→ **MATERIAL FOR THE TASK**
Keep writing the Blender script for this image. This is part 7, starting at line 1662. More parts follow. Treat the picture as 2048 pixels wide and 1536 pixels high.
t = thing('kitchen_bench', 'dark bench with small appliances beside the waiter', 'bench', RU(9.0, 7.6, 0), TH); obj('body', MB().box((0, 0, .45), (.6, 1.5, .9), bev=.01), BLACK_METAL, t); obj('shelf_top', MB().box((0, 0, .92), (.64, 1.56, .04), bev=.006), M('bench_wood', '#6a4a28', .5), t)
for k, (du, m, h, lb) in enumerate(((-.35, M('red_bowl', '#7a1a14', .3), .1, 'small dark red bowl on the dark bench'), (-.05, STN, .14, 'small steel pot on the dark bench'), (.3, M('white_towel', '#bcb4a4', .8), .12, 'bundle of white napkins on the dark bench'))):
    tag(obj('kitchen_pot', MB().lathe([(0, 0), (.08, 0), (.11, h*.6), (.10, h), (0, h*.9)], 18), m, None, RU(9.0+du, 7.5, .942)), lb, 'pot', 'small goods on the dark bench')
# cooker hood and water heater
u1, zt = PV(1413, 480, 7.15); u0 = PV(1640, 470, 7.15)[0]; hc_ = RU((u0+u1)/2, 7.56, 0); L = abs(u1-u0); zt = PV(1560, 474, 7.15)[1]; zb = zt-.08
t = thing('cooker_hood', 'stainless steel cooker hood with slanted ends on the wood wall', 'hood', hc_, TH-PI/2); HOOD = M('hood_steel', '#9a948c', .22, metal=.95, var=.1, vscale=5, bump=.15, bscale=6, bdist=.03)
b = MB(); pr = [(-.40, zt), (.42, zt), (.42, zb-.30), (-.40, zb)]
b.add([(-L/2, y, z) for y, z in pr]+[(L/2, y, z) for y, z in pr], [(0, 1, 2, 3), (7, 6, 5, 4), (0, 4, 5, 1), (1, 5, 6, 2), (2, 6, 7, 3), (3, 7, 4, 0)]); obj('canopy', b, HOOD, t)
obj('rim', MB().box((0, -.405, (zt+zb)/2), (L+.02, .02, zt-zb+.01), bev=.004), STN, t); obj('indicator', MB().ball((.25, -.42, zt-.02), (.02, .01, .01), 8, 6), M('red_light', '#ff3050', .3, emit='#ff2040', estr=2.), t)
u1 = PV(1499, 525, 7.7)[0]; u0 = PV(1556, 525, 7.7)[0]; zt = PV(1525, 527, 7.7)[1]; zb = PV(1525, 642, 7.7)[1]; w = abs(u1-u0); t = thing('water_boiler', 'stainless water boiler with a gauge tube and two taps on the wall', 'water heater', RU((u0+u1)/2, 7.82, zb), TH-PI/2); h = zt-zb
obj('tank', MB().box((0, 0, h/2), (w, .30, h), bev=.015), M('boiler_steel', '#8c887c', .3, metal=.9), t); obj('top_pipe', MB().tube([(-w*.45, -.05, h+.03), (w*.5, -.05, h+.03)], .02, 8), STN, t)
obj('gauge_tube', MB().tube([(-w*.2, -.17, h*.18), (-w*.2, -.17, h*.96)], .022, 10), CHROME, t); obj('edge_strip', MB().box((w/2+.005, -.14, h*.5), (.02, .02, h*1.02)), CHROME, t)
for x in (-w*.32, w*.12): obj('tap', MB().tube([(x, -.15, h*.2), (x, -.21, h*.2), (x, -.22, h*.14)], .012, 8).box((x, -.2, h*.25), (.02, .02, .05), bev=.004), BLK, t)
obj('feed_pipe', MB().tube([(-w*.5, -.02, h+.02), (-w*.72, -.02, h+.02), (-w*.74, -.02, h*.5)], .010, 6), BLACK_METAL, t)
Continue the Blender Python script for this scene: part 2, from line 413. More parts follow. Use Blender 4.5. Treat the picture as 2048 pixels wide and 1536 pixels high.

→ **WHAT NEEDS TO BE DONE**
Your task is to output the full set of records exactly as presented.

→ **RESULT OF THE EXERCISE**
Keep writing the Blender script for this image. This is part 7, starting at line 1662. More parts follow. Treat the picture as 2048 pixels wide and 1536 pixels high.
t = thing('kitchen_bench', 'dark bench with small appliances beside the waiter', 'bench', RU(9.0, 7.6, 0), TH); obj('body', MB().box((0, 0, .45), (.6, 1.5, .9), bev=.01), BLACK_METAL, t); obj('shelf_top', MB().box((0, 0, .92), (.64, 1.56, .04), bev=.006), M('bench_wood', '#6a4a28', .5), t)
for k, (du, m, h, lb) in enumerate(((-.35, M('red_bowl', '#7a1a14', .3), .1, 'small dark red bowl on the dark bench'), (-.05, STN, .14, 'small steel pot on the dark bench'), (.3, M('white_towel', '#bcb4a4', .8), .12, 'bundle of white napkins on the dark bench'))):
    tag(obj('kitchen_pot', MB().lathe([(0, 0), (.08, 0), (.11, h*.6), (.10, h), (0, h*.9)], 18), m, None, RU(9.0+du, 7.5, .942)), lb, 'pot', 'small goods on the dark bench')
# cooker hood and water heater
u1, zt = PV(1413, 480, 7.15); u0 = PV(1640, 470, 7.15)[0]; hc_ = RU((u0+u1)/2, 7.56, 0); L = abs(u1-u0); zt = PV(1560, 474, 7.15)[1]; zb = zt-.08
t = thing('cooker_hood', 'stainless steel cooker hood with slanted ends on the wood wall', 'hood', hc_, TH-PI/2); HOOD = M('hood_steel', '#9a948c', .22, metal=.95, var=.1, vscale=5, bump=.15, bscale=6, bdist=.03)
b = MB(); pr = [(-.40, zt), (.42, zt), (.42, zb-.30), (-.40, zb)]
b.add([(-L/2, y, z) for y, z in pr]+[(L/2, y, z) for y, z in pr], [(0, 1, 2, 3), (7, 6, 5, 4), (0, 4, 5, 1), (1, 5, 6, 2), (2, 6, 7, 3), (3, 7, 4, 0)]); obj('canopy', b, HOOD, t)
obj('rim', MB().box((0, -.405, (zt+zb)/2), (L+.02, .02, zt-zb+.01), bev=.004), STN, t); obj('indicator', MB().ball((.25, -.42, zt-.02), (.02, .01, .01), 8, 6), M('red_light', '#ff3050', .3, emit='#ff2040', estr=2.), t)
u1 = PV(1499, 525, 7.7)[0]; u0 = PV(1556, 525, 7.7)[0]; zt = PV(1525, 527, 7.7)[1]; zb = PV(1525, 642, 7.7)[1]; w = abs(u1-u0); t = thing('water_boiler', 'stainless water boiler with a gauge tube and two taps on the wall', 'water heater', RU((u0+u1)/2, 7.82, zb), TH-PI/2); h = zt-zb
obj('tank', MB().box((0, 0, h/2), (w, .30, h), bev=.015), M('boiler_steel', '#8c887c', .3, metal=.9), t); obj('top_pipe', MB().tube([(-w*.45, -.05, h+.03), (w*.5, -.05, h+.03)], .02, 8), STN, t)
obj('gauge_tube', MB().tube([(-w*.2, -.17, h*.18), (-w*.2, -.17, h*.96)], .022, 10), CHROME, t); obj('edge_strip', MB().box((w/2+.005, -.14, h*.5), (.02, .02, h*1.02)), CHROME, t)
for x in (-w*.32, w*.12): obj('tap', MB().tube([(x, -.15, h*.2), (x, -.21, h*.2), (x, -.22, h*.14)], .012, 8).box((x, -.2, h*.25), (.02, .02, .05), bev=.004), BLK, t)
obj('feed_pipe', MB().tube([(-w*.5, -.02, h+.02), (-w*.72, -.02, h+.02), (-w*.74, -.02, h*.5)], .010, 6), BLACK_METAL, t)
Continue the Blender Python script for this scene: part 2, from line 413. More parts follow. Use Blender 4.5. Treat the picture as 2048 pixels wide and 1536 pixels high.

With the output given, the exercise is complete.